Teaching My Child Feels Like Leading A Donkey To Water

Sometimes teaching my child feels like taking a donkey to the water.

I’m the mum who makes all her study notes to help her—hoping it will make things easier. I sit next to her through the study session, breaking the work into tiny chunks, timing the breaks, laying out snacks and sensory toys, getting everything ready. I do the coloured pens, the highlights, the little games to make it stick.

And still, she moans. She’ll nag and complain for an hour, I kid you not.

“Why must I do this? I’m tired. I don’t want to learn. Can I take a break?” — when we haven’t even done five minutes.

“I hate stupid school,” she goes on and on and on.

I get it. I really do. Concentrating for long stretches is hard. So I try everything I can. But even that is too much sometimes. Eventually I find myself crying in the bathroom — out of pure frustration. What more can I do? I’m trying so hard. Can’t she see the effort I put in? She knows all I want is her best. If she tries, it doesn’t matter what the mark says.
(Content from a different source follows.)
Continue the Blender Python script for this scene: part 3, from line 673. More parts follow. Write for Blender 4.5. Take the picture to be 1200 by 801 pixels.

As long as she tried, that’s enough.

But honestly — it leaves me wiped out. Mentally. Emotionally. I feel like I can’t go on. I hate exams just as much as she does. So sometimes I walk away and let her be until she calms down and is ready. Usually it ends in a meltdown from both of us; I teach, test, revise, and the next day it’s like she’s seeing it for the first time again.

We do so much for our kids expecting the outcome we want. We forget we’re dealing with another human, not a computer we can program. I had her assessed by an educational psychologist. The results: attention deficit disorder, trouble retaining information, and slower development in the logic/problem-solving part of her brain. That’s why maths wrecks her. It wasn’t that she didn’t want to learn — she struggles to learn, to sit still, to retain, to problem solve.

Knowing that changed how I approach it. I still make the notes. I still break things down. I still give timed breaks and sensory supports. I still pray some of it sinks in for the exam. That’s all I can do: my best and her best.

At the end of the day, we keep going because we love them. We do the small, messy, repetitive things because they matter more than a single test. And even on the days I cry in the bathroom, I remind myself: we tried. She tried. That’s what counts.